Aim of the task: Pick out all lines of the entries that include the word "script" and copy them.

Extracted records:
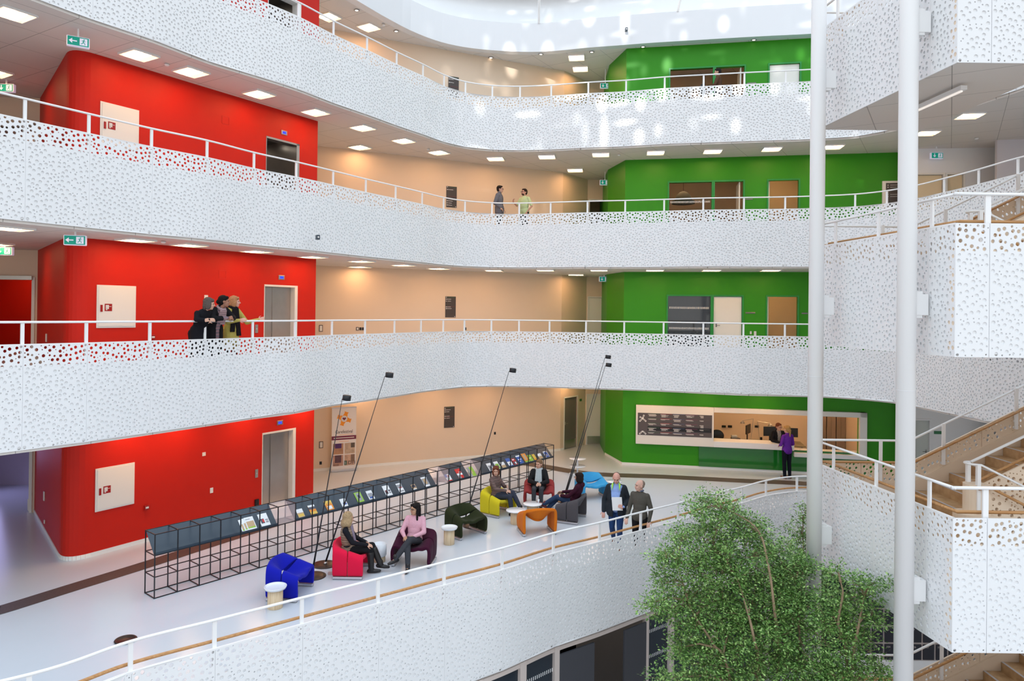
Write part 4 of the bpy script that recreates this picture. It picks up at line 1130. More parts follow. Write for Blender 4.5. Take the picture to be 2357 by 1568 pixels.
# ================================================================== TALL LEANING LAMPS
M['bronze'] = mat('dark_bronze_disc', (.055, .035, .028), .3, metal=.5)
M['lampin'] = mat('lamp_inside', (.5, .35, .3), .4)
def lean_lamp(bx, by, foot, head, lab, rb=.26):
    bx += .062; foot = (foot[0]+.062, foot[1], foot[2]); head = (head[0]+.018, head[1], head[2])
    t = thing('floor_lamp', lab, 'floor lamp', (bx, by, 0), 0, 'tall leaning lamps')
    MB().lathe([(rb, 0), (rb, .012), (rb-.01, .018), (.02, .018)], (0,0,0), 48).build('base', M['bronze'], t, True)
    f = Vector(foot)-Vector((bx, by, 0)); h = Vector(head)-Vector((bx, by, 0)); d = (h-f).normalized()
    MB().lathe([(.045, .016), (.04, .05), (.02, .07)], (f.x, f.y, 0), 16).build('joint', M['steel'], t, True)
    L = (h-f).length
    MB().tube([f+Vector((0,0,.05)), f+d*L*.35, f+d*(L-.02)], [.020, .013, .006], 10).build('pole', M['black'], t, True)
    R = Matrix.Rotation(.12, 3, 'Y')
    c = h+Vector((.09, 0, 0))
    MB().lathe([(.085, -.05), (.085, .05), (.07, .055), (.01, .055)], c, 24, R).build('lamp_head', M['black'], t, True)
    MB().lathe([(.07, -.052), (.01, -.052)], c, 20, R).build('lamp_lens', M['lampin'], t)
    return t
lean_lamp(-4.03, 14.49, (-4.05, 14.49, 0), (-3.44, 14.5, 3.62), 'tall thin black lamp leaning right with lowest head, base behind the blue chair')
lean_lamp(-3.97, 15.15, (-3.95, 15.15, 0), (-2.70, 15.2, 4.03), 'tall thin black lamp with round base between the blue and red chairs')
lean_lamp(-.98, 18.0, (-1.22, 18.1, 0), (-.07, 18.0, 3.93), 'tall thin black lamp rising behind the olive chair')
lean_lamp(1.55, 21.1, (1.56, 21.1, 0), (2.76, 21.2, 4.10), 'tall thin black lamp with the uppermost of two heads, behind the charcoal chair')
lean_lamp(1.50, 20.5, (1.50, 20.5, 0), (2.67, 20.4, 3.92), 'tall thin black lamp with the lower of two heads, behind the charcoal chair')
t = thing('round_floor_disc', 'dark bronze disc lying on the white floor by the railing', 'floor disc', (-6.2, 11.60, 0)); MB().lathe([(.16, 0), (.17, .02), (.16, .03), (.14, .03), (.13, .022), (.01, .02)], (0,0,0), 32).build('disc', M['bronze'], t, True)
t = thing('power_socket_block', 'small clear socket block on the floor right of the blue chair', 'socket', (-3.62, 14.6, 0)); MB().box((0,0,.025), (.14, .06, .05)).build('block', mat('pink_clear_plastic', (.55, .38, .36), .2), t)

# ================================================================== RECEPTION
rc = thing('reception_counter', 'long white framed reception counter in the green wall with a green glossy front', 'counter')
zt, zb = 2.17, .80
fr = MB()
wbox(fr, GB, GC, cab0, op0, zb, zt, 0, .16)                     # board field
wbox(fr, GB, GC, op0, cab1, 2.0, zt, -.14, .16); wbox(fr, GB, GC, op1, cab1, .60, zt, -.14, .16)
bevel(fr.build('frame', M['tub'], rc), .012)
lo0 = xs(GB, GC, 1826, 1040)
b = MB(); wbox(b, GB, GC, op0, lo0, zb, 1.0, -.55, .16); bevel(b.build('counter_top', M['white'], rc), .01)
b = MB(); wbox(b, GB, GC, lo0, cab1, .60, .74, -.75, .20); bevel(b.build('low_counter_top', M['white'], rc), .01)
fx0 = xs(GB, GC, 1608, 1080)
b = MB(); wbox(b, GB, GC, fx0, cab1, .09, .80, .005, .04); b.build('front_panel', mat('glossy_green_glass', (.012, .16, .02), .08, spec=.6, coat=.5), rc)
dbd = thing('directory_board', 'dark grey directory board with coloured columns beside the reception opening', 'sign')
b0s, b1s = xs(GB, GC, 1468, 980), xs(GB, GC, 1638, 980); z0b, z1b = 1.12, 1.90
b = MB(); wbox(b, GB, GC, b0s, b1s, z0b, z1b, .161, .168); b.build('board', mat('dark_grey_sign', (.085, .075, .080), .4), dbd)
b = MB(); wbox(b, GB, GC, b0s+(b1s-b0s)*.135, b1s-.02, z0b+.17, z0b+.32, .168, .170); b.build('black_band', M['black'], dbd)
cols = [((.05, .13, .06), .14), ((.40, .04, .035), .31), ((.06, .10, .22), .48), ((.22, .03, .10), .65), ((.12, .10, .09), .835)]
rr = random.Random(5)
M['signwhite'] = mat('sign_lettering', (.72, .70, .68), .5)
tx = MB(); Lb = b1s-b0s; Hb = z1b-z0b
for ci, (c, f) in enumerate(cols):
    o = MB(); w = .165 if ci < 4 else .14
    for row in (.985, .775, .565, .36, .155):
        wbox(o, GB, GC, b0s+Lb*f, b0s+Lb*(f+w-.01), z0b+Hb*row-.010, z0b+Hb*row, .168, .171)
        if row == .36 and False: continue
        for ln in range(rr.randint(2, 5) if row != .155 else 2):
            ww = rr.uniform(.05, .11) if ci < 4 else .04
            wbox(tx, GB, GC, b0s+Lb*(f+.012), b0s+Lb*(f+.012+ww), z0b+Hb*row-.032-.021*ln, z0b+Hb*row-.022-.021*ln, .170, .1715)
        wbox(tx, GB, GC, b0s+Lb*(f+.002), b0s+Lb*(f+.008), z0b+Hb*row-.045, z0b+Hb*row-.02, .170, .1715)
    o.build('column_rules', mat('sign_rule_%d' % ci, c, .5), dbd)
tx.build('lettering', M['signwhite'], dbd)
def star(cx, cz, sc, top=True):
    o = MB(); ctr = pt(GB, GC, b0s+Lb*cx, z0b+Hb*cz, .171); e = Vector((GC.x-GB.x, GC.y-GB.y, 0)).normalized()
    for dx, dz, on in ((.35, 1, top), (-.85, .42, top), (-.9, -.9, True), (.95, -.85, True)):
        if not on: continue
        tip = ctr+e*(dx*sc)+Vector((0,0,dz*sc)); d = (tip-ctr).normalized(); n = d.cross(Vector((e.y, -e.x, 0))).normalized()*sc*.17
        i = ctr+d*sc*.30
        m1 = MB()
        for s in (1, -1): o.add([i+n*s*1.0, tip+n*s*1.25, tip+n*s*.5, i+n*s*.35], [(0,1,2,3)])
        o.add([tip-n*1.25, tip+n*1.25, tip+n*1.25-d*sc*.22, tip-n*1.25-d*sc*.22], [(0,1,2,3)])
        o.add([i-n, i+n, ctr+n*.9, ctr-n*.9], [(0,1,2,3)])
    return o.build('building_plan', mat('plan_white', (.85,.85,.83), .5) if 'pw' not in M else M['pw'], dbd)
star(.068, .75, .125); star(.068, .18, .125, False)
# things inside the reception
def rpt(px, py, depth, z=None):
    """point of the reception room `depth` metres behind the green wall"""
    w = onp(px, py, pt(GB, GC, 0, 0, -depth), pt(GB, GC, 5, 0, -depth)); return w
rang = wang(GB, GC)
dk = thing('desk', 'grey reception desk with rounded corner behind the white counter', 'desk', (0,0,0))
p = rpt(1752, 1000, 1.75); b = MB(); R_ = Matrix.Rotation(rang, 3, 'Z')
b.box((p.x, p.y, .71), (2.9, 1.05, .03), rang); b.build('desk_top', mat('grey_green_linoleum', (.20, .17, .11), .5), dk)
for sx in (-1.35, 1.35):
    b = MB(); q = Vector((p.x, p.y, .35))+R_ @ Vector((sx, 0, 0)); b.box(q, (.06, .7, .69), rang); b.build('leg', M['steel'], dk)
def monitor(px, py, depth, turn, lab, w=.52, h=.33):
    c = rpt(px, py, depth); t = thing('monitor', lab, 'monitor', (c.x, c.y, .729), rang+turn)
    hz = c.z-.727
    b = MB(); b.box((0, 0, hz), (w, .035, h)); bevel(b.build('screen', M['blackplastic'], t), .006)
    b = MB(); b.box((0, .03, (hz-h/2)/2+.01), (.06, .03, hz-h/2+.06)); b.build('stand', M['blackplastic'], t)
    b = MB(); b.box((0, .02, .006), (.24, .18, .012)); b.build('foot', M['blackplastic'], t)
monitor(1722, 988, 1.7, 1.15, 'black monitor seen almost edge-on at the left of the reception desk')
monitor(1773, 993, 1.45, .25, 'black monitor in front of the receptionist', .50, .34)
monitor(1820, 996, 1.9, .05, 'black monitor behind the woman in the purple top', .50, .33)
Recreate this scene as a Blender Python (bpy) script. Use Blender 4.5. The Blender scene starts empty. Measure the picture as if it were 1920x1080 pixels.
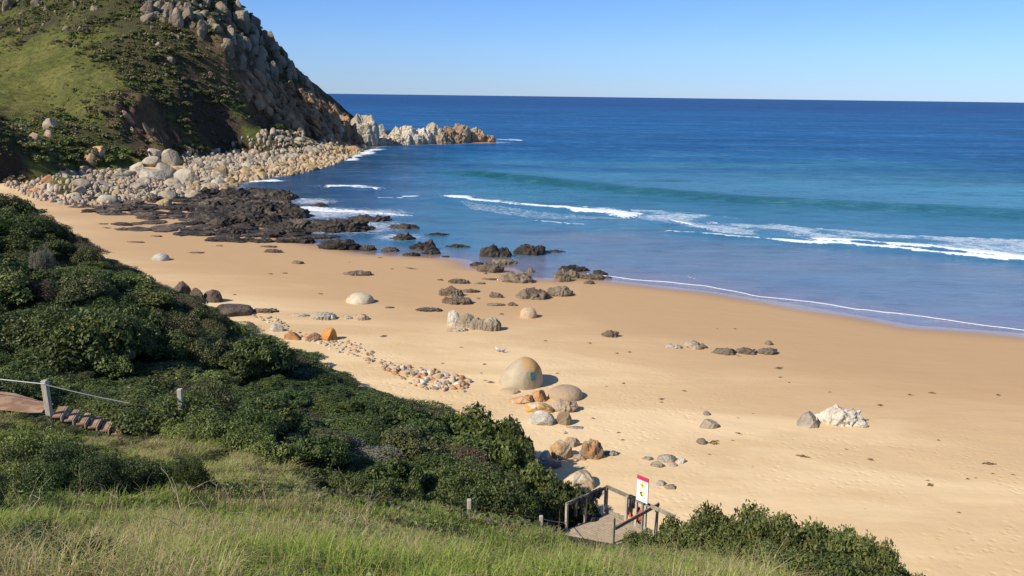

Solution:
Write part 4 of the bpy script that recreates this picture. It picks up at line 1130. More parts follow. Write for Blender 4.5. Take the picture to be 2357 by 1568 pixels.
Recreate this scene as a Blender Python (bpy) script. Use Blender 4.5. The Blender scene starts empty. Measure the picture as if it were 1920x1080 pixels.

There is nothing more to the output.